DIRECTIONS
Your task is to output the listing word for word, with pictures excluded.

DATASET CONTENT
====================

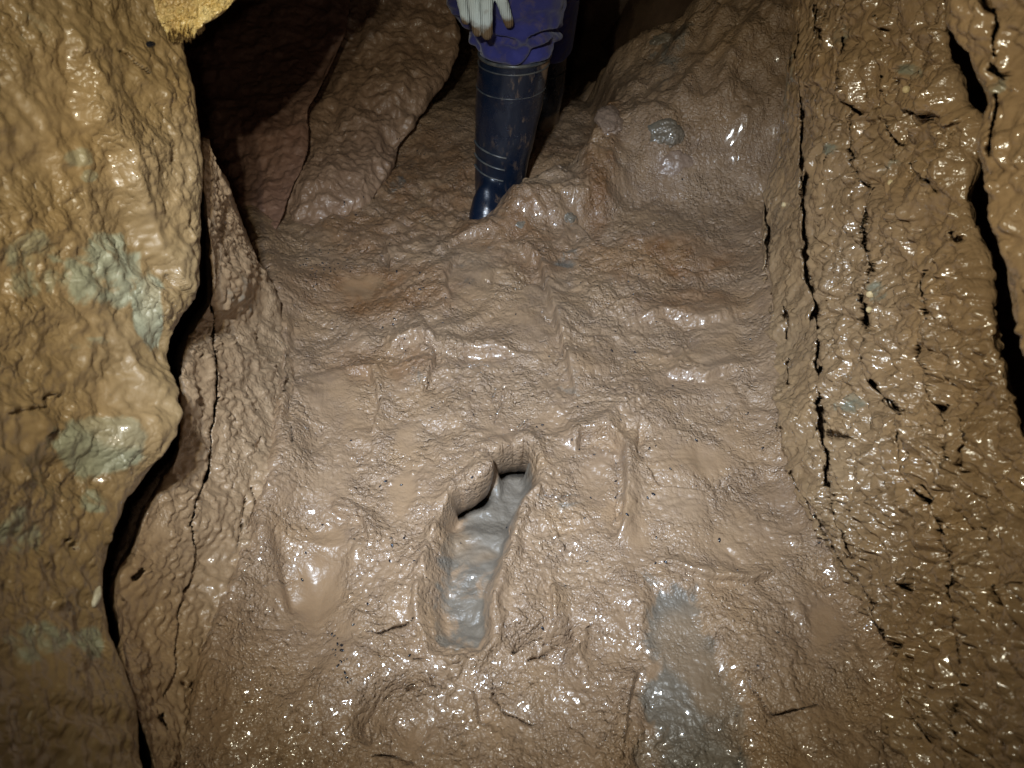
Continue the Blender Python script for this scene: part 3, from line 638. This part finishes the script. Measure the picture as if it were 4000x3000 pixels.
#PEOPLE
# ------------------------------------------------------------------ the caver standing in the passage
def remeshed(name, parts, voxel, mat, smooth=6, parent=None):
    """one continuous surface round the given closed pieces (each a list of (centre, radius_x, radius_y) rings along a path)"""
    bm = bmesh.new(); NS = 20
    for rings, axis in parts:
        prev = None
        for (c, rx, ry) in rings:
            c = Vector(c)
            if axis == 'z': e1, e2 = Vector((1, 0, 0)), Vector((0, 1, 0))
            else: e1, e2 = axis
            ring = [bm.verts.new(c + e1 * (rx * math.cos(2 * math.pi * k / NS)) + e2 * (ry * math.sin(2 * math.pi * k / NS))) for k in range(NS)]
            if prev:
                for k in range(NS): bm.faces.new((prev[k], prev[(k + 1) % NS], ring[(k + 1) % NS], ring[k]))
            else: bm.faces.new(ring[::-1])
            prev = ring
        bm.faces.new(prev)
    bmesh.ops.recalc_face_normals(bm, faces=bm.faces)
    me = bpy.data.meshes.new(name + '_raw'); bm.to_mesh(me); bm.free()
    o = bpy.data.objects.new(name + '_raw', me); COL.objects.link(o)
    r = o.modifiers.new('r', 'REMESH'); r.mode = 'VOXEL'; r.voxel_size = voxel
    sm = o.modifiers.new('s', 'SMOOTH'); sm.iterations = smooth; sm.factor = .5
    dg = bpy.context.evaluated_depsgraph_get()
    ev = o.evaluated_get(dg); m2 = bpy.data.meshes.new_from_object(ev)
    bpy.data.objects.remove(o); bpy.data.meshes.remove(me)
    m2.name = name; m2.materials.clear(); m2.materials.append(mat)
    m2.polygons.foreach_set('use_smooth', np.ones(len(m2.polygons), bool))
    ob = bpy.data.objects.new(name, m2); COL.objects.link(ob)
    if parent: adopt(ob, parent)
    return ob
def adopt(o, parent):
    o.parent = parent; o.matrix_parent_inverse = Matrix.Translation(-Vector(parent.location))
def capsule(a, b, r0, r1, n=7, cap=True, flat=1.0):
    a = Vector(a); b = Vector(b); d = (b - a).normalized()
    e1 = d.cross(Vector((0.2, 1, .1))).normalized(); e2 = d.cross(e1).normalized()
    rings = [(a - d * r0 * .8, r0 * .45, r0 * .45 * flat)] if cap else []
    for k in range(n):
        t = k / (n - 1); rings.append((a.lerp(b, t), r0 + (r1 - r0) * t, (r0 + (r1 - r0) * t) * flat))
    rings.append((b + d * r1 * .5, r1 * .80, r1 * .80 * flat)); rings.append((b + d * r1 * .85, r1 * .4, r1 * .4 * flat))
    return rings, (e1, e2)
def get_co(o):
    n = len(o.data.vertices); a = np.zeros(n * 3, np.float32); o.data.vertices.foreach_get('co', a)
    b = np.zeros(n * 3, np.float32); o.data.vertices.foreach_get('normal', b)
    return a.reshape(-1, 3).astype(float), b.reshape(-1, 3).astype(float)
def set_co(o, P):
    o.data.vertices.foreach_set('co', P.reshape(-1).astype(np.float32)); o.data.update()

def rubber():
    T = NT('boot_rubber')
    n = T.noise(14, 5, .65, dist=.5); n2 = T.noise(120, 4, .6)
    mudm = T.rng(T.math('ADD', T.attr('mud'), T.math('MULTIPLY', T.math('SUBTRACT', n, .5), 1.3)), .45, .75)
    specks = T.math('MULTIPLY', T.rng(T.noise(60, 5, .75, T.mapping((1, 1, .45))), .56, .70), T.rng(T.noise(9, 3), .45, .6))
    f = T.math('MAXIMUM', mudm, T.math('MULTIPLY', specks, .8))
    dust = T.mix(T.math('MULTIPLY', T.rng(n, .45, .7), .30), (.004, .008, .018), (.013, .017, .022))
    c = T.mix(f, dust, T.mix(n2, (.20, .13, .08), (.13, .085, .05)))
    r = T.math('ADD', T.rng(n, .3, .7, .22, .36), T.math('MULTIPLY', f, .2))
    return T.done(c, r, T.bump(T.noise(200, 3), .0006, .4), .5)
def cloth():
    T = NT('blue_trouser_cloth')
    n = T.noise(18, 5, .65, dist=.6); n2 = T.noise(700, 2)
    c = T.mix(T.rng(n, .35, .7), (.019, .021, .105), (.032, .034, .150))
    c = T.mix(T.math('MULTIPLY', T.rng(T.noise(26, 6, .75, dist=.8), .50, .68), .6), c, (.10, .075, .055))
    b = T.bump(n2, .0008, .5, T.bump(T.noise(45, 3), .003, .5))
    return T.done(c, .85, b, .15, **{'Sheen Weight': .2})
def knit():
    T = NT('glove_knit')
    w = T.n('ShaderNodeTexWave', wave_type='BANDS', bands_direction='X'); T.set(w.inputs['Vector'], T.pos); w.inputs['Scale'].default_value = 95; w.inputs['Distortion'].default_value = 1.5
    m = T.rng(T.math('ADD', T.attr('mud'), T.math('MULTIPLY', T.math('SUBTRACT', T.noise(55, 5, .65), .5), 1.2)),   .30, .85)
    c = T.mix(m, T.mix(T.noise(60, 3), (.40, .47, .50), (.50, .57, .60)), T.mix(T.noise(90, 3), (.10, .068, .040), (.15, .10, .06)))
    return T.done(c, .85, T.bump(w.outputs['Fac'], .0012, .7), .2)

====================

EXERCISE SOLUTION
Continue the Blender Python script for this scene: part 3, from line 638. This part finishes the script. Measure the picture as if it were 4000x3000 pixels.
#PEOPLE
# ------------------------------------------------------------------ the caver standing in the passage
def remeshed(name, parts, voxel, mat, smooth=6, parent=None):
    """one continuous surface round the given closed pieces (each a list of (centre, radius_x, radius_y) rings along a path)"""
    bm = bmesh.new(); NS = 20
    for rings, axis in parts:
        prev = None
        for (c, rx, ry) in rings:
            c = Vector(c)
            if axis == 'z': e1, e2 = Vector((1, 0, 0)), Vector((0, 1, 0))
            else: e1, e2 = axis
            ring = [bm.verts.new(c + e1 * (rx * math.cos(2 * math.pi * k / NS)) + e2 * (ry * math.sin(2 * math.pi * k / NS))) for k in range(NS)]
            if prev:
                for k in range(NS): bm.faces.new((prev[k], prev[(k + 1) % NS], ring[(k + 1) % NS], ring[k]))
            else: bm.faces.new(ring[::-1])
            prev = ring
        bm.faces.new(prev)
    bmesh.ops.recalc_face_normals(bm, faces=bm.faces)
    me = bpy.data.meshes.new(name + '_raw'); bm.to_mesh(me); bm.free()
    o = bpy.data.objects.new(name + '_raw', me); COL.objects.link(o)
    r = o.modifiers.new('r', 'REMESH'); r.mode = 'VOXEL'; r.voxel_size = voxel
    sm = o.modifiers.new('s', 'SMOOTH'); sm.iterations = smooth; sm.factor = .5
    dg = bpy.context.evaluated_depsgraph_get()
    ev = o.evaluated_get(dg); m2 = bpy.data.meshes.new_from_object(ev)
    bpy.data.objects.remove(o); bpy.data.meshes.remove(me)
    m2.name = name; m2.materials.clear(); m2.materials.append(mat)
    m2.polygons.foreach_set('use_smooth', np.ones(len(m2.polygons), bool))
    ob = bpy.data.objects.new(name, m2); COL.objects.link(ob)
    if parent: adopt(ob, parent)
    return ob
def adopt(o, parent):
    o.parent = parent; o.matrix_parent_inverse = Matrix.Translation(-Vector(parent.location))
def capsule(a, b, r0, r1, n=7, cap=True, flat=1.0):
    a = Vector(a); b = Vector(b); d = (b - a).normalized()
    e1 = d.cross(Vector((0.2, 1, .1))).normalized(); e2 = d.cross(e1).normalized()
    rings = [(a - d * r0 * .8, r0 * .45, r0 * .45 * flat)] if cap else []
    for k in range(n):
        t = k / (n - 1); rings.append((a.lerp(b, t), r0 + (r1 - r0) * t, (r0 + (r1 - r0) * t) * flat))
    rings.append((b + d * r1 * .5, r1 * .80, r1 * .80 * flat)); rings.append((b + d * r1 * .85, r1 * .4, r1 * .4 * flat))
    return rings, (e1, e2)
def get_co(o):
    n = len(o.data.vertices); a = np.zeros(n * 3, np.float32); o.data.vertices.foreach_get('co', a)
    b = np.zeros(n * 3, np.float32); o.data.vertices.foreach_get('normal', b)
    return a.reshape(-1, 3).astype(float), b.reshape(-1, 3).astype(float)
def set_co(o, P):
    o.data.vertices.foreach_set('co', P.reshape(-1).astype(np.float32)); o.data.update()

def rubber():
    T = NT('boot_rubber')
    n = T.noise(14, 5, .65, dist=.5); n2 = T.noise(120, 4, .6)
    mudm = T.rng(T.math('ADD', T.attr('mud'), T.math('MULTIPLY', T.math('SUBTRACT', n, .5), 1.3)), .45, .75)
    specks = T.math('MULTIPLY', T.rng(T.noise(60, 5, .75, T.mapping((1, 1, .45))), .56, .70), T.rng(T.noise(9, 3), .45, .6))
    f = T.math('MAXIMUM', mudm, T.math('MULTIPLY', specks, .8))
    dust = T.mix(T.math('MULTIPLY', T.rng(n, .45, .7), .30), (.004, .008, .018), (.013, .017, .022))
    c = T.mix(f, dust, T.mix(n2, (.20, .13, .08), (.13, .085, .05)))
    r = T.math('ADD', T.rng(n, .3, .7, .22, .36), T.math('MULTIPLY', f, .2))
    return T.done(c, r, T.bump(T.noise(200, 3), .0006, .4), .5)
def cloth():
    T = NT('blue_trouser_cloth')
    n = T.noise(18, 5, .65, dist=.6); n2 = T.noise(700, 2)
    c = T.mix(T.rng(n, .35, .7), (.019, .021, .105), (.032, .034, .150))
    c = T.mix(T.math('MULTIPLY', T.rng(T.noise(26, 6, .75, dist=.8), .50, .68), .6), c, (.10, .075, .055))
    b = T.bump(n2, .0008, .5, T.bump(T.noise(45, 3), .003, .5))
    return T.done(c, .85, b, .15, **{'Sheen Weight': .2})
def knit():
    T = NT('glove_knit')
    w = T.n('ShaderNodeTexWave', wave_type='BANDS', bands_direction='X'); T.set(w.inputs['Vector'], T.pos); w.inputs['Scale'].default_value = 95; w.inputs['Distortion'].default_value = 1.5
    m = T.rng(T.math('ADD', T.attr('mud'), T.math('MULTIPLY', T.math('SUBTRACT', T.noise(55, 5, .65), .5), 1.2)),   .30, .85)
    c = T.mix(m, T.mix(T.noise(60, 3), (.40, .47, .50), (.50, .57, .60)), T.mix(T.noise(90, 3), (.10, .068, .040), (.15, .10, .06)))
    return T.done(c, .85, T.bump(w.outputs['Fac'], .0012, .7), .2)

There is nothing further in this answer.